Même chose dans « Marilyn », un de ses grands films, déjà vu en 2013 au Palais de Tokyo : le film nous immerge dans la chambre d’hôtel de Marilyn Monroe, vide, au Waldorf Astoria Hotel. L’actrice nous raconte l’ambiance de sa chambre… mais petit à petit l’artifice apparait. Sa voix est de synthèse, son écriture reproduite par un robot, et la chambre n’est qu’un décor de cinéma.
Ann Lee, vedette de l’expo
Il en va de même avec Ann Lee, personnage récurrent de l’exposition. Elle nous est présentée sur l’écran géant grâce à la vidéo « Anywhere out of the world » : cette créature en images de synthèse nous raconte son passé, parfaitement consciente de n’être « pas un fantôme, juste une coquilles ». A la fin des années 90, Parreno et un autre artiste, Pierre Huyghe, ont acheté les droits d’un personnage de manga créé par une société qui l’avait dessiné mais jamais utilisé, Ann Lee. Ils l’ont relookée, et surtout confiée à d’autres artistes, chacun invité à lui donner corps à sa façon, à ajouter sa patte artistique à cette coquille.

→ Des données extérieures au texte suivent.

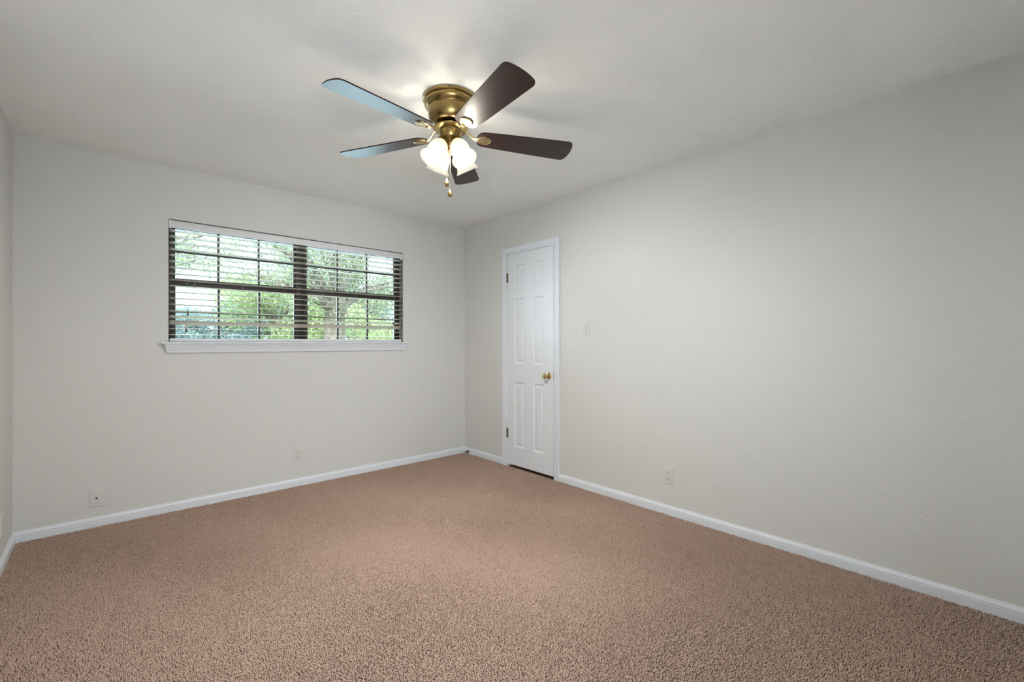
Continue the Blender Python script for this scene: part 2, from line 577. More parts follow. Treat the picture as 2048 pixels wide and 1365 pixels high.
SY0, SY1, SZ0, SZ1, SX = 2.662, 3.262, 0.028, 2.040, XR - 0.002     # slab; SX front face
def door_slab():
    bm = bmnew()
    cols = [(2.778, 2.912), (3.030, 3.164)]
    rows = [(0.205, 0.822), (1.000, 1.615), (1.712, 1.934)]
    ys = sorted({SY0, SY1, *[a for c in cols for a in c]})
    zs = sorted({SZ0, SZ1, *[a for r in rows for a in r]})
    V = {}
    def vv(x, y, z):
        k = (round(x, 5), round(y, 5), round(z, 5))
        if k not in V:
            V[k] = bm.verts.new((x, y, z))
        return V[k]
    def ring(y0, y1, z0, z1, x):
        return [vv(x, y0, z0), vv(x, y1, z0), vv(x, y1, z1), vv(x, y0, z1)]
    for i in range(len(ys) - 1):
        for j in range(len(zs) - 1):
            y0, y1, z0, z1 = ys[i], ys[i + 1], zs[j], zs[j + 1]
            if (y0, y1) in cols and (z0, z1) in rows:
                steps = [(0.0, 0.0), (0.004, 0.004), (0.013, 0.0085), (0.020, 0.0085), (0.038, 0.0025), (0.040, 0.002)]
                rs = [ring(y0 + s, y1 - s, z0 + s, z1 - s, SX + d) for s, d in steps]
                for a, b in zip(rs, rs[1:]):
                    for k in range(4):
                        bm.faces.new((a[k], a[(k + 1) % 4], b[(k + 1) % 4], b[k]))
                bm.faces.new(rs[-1])
            else:
                bm.faces.new(ring(y0, y1, z0, z1, SX))
    xb = SX + 0.035
    for i in range(len(ys) - 1):
        bm.faces.new([vv(SX, ys[i], SZ0), vv(SX, ys[i + 1], SZ0), vv(xb, ys[i + 1], SZ0), vv(xb, ys[i], SZ0)])
        bm.faces.new([vv(SX, ys[i], SZ1), vv(SX, ys[i + 1], SZ1), vv(xb, ys[i + 1], SZ1), vv(xb, ys[i], SZ1)])
    for j in range(len(zs) - 1):
        bm.faces.new([vv(SX, SY0, zs[j]), vv(SX, SY0, zs[j + 1]), vv(xb, SY0, zs[j + 1]), vv(xb, SY0, zs[j])])
        bm.faces.new([vv(SX, SY1, zs[j]), vv(SX, SY1, zs[j + 1]), vv(xb, SY1, zs[j + 1]), vv(xb, SY1, zs[j])])
    for i in range(len(ys) - 1):
        for j in range(len(zs) - 1):
            bm.faces.new(ring(ys[i], ys[i + 1], zs[j], zs[j + 1], xb))
    return obj('door_slab', bm, m_door, sharp=12)
slab = at_door(door_slab())

bm = bmnew()                                                        # jamb
J = 0.011
box(bm, XR + 0.001, XR + 0.11, DY0, DY0 + J, 0, DZ1)
box(bm, XR + 0.001, XR + 0.11, DY1 - J + 0.002, DY1, 0, DZ1)
box(bm, XR + 0.001, XR + 0.11, DY0, DY1, DZ1 - 0.008, DZ1)
box(bm, XR + 0.036, XR + 0.05, DY0 + J, DY0 + J + 0.012, 0, DZ1 - 0.008)
at_door(obj('door_jamb', bm, m_trim))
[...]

Et l’une des très bonnes idées de cette exposition, c’est d’avoir disposé, tout au long du parcours, des interventions d’Ann Lee. Tino Seghal, maître de la performance, lui donne corps, incarné par de vraies adolescentes. Mais à d’autres endroits de l’exposition, Dominique Gonzalez-Foerster et Pierre Huyghe, d’autres artistes de la même génération, présentent aussi leur vision du personnage, de cette coquille, et lui permettent d’exprimer d’autres réflexions sur sa propre existence. En plus d’être hantée par le temps, la Bourse de Commerce est habitée par ce personnage, que l’on retrouve partout, tantôt attachant, tantôt inquiétant.
En parallèle, Dominique Gonzalez-Foerster présente un autre temps fort : OPERA (QM.15), une oeuvre de 2016 (conçue à l’origine pour le Centre Pompidou) dans laquelle un autre fantôme est convoqué, celui de Maria Callas, incarnée par l’artiste elle-même. La scénographie de cette oeuvre, qui tient le spectateur à lointaine distance de la projection holographique du personnage, rend l’oeuvre si troublante qu’on en sort un tantinet désorienté, pas vraiment certain de savoir exactement ce que l’on a vu, comme un clou de ce spectacle réussi d’ombres et d’esprits.